Rainy Day Books
Rainy Day Books is an independent bookstore in Fairway, Kansas, a wealthy suburb of Kansas City, Missouri, and one of the leading independent bookstores in the United States. It was founded on November 4, 1975 and is owned and operated by Vivien Jennings.
Rainy Day Books is open 6 days a week, every day but Sunday when the staff "spends time with our families." The store has been nationally recognized for its author events, most of which are ticketed events hosted off-site at Unity Temple on The Plaza. Publishers Weekly says that "Rainy Day Books sets the gold standard" for author events.
Rainy Day Books began as a used bookstore, offering a paperback exchange program where readers could trade used books for credit and pay a small fee to exchange for other paperbacks. Unlike many other used bookstores, Rainy Day Books never purchased stock from customers. Within a year, the store moved to a new expanded location in the Fairway Shops and added a full line of new books. The store moved again to an anchor location in the same shopping center in 1998. Over the next year and a half, the store discontinued the used paperback exchange program and expanded the inventory of new titles specifically for book club readers.

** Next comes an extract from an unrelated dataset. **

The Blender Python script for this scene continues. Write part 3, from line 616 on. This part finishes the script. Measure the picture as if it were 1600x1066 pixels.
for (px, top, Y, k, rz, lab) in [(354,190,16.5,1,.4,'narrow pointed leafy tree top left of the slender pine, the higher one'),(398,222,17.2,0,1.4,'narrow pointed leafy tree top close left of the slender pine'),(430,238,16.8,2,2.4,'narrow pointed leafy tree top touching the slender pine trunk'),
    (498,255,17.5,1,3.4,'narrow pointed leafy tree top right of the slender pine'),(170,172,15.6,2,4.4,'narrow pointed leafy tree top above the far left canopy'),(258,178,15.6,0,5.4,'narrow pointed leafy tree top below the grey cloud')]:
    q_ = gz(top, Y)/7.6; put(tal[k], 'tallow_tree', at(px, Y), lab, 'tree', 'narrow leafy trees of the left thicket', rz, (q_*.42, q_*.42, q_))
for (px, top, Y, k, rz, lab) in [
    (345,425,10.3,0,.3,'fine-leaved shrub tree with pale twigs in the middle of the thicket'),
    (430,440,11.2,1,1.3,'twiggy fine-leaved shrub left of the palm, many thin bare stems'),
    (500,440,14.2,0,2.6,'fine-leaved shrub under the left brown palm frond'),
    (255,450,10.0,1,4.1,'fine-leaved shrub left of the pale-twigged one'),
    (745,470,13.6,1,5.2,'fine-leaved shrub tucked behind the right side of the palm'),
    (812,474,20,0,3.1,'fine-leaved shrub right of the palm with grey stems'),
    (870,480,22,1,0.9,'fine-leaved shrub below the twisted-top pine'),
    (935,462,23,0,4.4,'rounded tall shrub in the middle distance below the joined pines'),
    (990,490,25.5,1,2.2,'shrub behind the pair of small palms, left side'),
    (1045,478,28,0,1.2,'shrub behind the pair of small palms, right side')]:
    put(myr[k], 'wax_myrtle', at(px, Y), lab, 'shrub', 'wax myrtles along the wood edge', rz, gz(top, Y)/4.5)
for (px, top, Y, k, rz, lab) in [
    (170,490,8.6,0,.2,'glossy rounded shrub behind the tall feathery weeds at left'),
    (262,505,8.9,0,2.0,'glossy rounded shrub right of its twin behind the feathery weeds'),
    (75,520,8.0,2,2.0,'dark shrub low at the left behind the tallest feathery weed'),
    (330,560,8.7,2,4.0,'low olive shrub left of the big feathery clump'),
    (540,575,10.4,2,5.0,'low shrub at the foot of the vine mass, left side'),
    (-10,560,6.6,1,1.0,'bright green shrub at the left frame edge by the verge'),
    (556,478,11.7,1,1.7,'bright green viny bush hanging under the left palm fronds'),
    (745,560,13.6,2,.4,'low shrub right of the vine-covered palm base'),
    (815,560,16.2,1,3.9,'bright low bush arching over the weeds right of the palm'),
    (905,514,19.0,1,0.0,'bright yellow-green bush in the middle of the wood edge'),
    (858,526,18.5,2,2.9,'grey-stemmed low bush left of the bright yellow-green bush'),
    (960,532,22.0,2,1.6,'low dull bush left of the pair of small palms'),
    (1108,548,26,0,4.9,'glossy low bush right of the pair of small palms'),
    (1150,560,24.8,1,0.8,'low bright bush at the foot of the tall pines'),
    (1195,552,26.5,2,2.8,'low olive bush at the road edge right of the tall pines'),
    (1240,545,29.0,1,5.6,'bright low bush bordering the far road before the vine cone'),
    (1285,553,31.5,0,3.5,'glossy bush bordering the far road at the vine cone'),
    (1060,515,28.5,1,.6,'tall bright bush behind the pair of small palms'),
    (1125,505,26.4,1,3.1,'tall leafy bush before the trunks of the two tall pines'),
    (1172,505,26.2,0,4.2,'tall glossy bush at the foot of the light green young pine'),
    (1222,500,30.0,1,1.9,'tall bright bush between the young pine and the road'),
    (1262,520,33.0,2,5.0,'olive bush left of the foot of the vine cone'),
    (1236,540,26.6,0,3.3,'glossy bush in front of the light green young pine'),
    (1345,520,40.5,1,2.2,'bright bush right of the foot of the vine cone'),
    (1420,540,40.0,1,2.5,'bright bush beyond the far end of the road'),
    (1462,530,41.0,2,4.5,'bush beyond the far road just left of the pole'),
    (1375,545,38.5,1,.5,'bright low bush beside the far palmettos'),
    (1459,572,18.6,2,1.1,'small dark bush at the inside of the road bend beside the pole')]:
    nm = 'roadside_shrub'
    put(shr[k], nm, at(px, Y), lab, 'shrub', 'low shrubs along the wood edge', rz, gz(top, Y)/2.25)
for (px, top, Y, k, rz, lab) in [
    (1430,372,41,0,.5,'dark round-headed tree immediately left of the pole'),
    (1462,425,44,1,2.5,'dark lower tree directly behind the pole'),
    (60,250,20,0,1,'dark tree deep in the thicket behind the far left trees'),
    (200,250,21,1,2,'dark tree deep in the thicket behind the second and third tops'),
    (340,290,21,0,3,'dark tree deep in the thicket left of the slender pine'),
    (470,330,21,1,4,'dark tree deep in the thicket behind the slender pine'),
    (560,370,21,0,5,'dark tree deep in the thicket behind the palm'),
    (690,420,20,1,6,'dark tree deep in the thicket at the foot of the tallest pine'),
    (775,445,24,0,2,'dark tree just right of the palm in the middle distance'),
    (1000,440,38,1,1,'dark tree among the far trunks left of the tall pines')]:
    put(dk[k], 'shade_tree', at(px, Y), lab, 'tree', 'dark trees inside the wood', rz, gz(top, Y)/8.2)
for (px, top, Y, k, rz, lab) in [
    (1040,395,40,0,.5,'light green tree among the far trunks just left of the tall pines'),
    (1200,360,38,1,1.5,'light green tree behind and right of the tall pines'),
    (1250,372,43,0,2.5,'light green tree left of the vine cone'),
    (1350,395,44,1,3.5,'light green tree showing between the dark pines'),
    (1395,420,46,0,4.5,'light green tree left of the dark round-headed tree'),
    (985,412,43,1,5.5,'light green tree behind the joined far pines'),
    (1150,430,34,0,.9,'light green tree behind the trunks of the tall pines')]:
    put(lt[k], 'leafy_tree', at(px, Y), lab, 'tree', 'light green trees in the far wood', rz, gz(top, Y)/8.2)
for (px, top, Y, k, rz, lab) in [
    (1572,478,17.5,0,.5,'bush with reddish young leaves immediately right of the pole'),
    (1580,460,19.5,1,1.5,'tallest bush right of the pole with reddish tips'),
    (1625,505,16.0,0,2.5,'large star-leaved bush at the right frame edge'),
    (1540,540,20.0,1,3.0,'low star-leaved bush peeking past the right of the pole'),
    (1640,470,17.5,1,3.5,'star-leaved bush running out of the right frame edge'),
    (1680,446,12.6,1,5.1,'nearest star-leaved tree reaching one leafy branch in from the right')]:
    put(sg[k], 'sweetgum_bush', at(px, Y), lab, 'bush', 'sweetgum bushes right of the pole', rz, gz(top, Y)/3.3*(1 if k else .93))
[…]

Rainy Day Books is a member of the American Booksellers Association as well as IndieBound, a national cooperative marketing group of independent booksellers.
Other information
Rainy Day Books was named a "Winning Workplace" for its innovative approach to business.
Rainy Day Books is the subject of a business case study used by several universities to show how independent booksellers have adapted to compete with large chains and online booksellers.
Rainy Day Books was the plaintiff in a 2001 legal case that set the standard for Internet-based personal jurisdiction in Kansas. The case, Rainy Day Books, Inc. v. Rainy Day Books & Cafe, LLC, 2002 U.S. Dist. LEXIS 2043 (D. Kan. 2002), has been cited as precedent in numerous cases since.